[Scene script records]
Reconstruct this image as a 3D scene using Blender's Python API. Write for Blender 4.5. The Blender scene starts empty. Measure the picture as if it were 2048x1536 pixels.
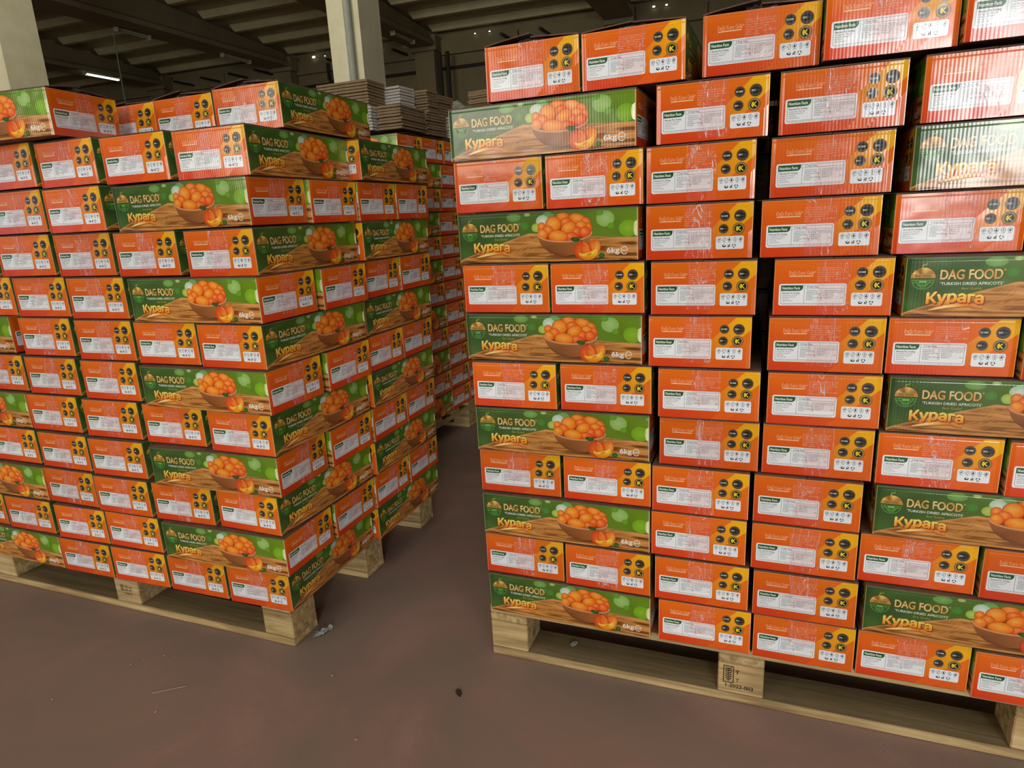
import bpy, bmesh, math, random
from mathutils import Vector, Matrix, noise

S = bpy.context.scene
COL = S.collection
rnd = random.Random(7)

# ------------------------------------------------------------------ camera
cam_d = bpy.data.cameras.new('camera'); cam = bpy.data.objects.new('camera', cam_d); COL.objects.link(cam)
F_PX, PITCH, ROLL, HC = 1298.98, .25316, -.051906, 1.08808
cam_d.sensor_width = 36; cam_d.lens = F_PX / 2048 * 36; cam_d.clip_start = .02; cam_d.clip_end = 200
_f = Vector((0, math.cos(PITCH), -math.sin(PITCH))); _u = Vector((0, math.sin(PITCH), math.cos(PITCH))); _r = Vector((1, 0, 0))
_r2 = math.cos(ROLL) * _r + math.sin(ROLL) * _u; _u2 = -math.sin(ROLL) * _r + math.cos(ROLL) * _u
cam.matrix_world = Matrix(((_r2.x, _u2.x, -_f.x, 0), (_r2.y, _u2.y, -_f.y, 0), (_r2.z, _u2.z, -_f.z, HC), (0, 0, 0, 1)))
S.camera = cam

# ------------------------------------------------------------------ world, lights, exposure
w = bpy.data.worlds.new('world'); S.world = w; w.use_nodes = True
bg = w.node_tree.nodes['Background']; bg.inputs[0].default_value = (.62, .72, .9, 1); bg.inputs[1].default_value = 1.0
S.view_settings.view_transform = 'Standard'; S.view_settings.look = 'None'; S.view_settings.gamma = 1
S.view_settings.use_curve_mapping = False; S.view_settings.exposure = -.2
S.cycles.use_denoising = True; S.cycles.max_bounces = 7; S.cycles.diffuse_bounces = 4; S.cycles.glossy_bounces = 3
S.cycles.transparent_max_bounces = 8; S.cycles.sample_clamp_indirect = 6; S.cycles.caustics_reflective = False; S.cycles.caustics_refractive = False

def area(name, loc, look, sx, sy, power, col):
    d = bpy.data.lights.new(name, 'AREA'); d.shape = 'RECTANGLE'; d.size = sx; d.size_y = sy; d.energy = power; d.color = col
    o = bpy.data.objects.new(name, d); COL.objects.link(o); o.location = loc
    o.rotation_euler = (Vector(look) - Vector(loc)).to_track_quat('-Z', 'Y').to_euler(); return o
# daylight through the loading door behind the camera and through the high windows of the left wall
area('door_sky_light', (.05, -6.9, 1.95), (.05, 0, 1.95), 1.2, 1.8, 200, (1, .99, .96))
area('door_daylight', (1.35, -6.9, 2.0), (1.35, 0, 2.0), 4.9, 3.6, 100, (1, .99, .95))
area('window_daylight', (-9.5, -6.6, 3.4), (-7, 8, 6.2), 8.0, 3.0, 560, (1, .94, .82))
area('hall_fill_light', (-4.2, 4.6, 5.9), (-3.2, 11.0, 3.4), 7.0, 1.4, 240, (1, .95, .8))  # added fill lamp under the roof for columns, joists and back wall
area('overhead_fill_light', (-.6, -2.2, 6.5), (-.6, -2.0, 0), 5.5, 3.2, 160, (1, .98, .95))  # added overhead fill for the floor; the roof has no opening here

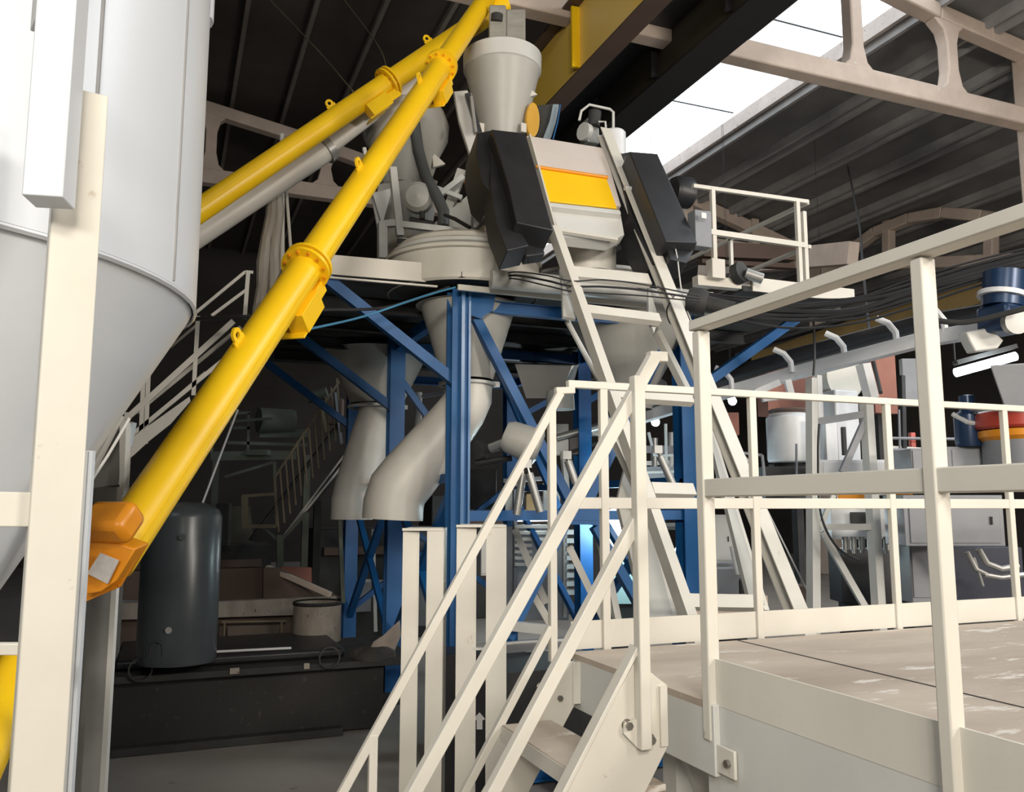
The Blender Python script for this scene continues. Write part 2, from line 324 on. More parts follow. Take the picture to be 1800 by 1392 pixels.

▶ **Challenge**:
Print every entry exactly as written, without the pictures.

▶ **Written response**:
Reconstruct this image as a 3D scene using Blender's Python API. Write for Blender 4.5. The Blender scene starts empty. Measure the picture as if it were 2048x1536 pixels.
import bpy, bmesh, math, random
from mathutils import Vector, Matrix, noise

S = bpy.context.scene
COL = S.collection
rnd = random.Random(7)

# ------------------------------------------------------------------ camera
cam_d = bpy.data.cameras.new('camera'); cam = bpy.data.objects.new('camera', cam_d); COL.objects.link(cam)
F_PX, PITCH, ROLL, HC = 1298.98, .25316, -.051906, 1.08808
cam_d.sensor_width = 36; cam_d.lens = F_PX / 2048 * 36; cam_d.clip_start = .02; cam_d.clip_end = 200
_f = Vector((0, math.cos(PITCH), -math.sin(PITCH))); _u = Vector((0, math.sin(PITCH), math.cos(PITCH))); _r = Vector((1, 0, 0))
_r2 = math.cos(ROLL) * _r + math.sin(ROLL) * _u; _u2 = -math.sin(ROLL) * _r + math.cos(ROLL) * _u
cam.matrix_world = Matrix(((_r2.x, _u2.x, -_f.x, 0), (_r2.y, _u2.y, -_f.y, 0), (_r2.z, _u2.z, -_f.z, HC), (0, 0, 0, 1)))
S.camera = cam

# ------------------------------------------------------------------ world, lights, exposure
w = bpy.data.worlds.new('world'); S.world = w; w.use_nodes = True
bg = w.node_tree.nodes['Background']; bg.inputs[0].default_value = (.62, .72, .9, 1); bg.inputs[1].default_value = 1.0
S.view_settings.view_transform = 'Standard'; S.view_settings.look = 'None'; S.view_settings.gamma = 1
S.view_settings.use_curve_mapping = False; S.view_settings.exposure = -.2
S.cycles.use_denoising = True; S.cycles.max_bounces = 7; S.cycles.diffuse_bounces = 4; S.cycles.glossy_bounces = 3
S.cycles.transparent_max_bounces = 8; S.cycles.sample_clamp_indirect = 6; S.cycles.caustics_reflective = False; S.cycles.caustics_refractive = False

def area(name, loc, look, sx, sy, power, col):
    d = bpy.data.lights.new(name, 'AREA'); d.shape = 'RECTANGLE'; d.size = sx; d.size_y = sy; d.energy = power; d.color = col
    o = bpy.data.objects.new(name, d); COL.objects.link(o); o.location = loc
    o.rotation_euler = (Vector(look) - Vector(loc)).to_track_quat('-Z', 'Y').to_euler(); return o
# daylight through the loading door behind the camera and through the high windows of the left wall
area('door_sky_light', (.05, -6.9, 1.95), (.05, 0, 1.95), 1.2, 1.8, 200, (1, .99, .96))
area('door_daylight', (1.35, -6.9, 2.0), (1.35, 0, 2.0), 4.9, 3.6, 100, (1, .99, .95))
area('window_daylight', (-9.5, -6.6, 3.4), (-7, 8, 6.2), 8.0, 3.0, 560, (1, .94, .82))
area('hall_fill_light', (-4.2, 4.6, 5.9), (-3.2, 11.0, 3.4), 7.0, 1.4, 240, (1, .95, .8))  # added fill lamp under the roof for columns, joists and back wall
area('overhead_fill_light', (-.6, -2.2, 6.5), (-.6, -2.0, 0), 5.5, 3.2, 160, (1, .98, .95))  # added overhead fill for the floor; the roof has no opening here

The Blender Python script for this scene continues. Write part 2, from line 324 on. More parts follow. Take the picture to be 1800 by 1392 pixels.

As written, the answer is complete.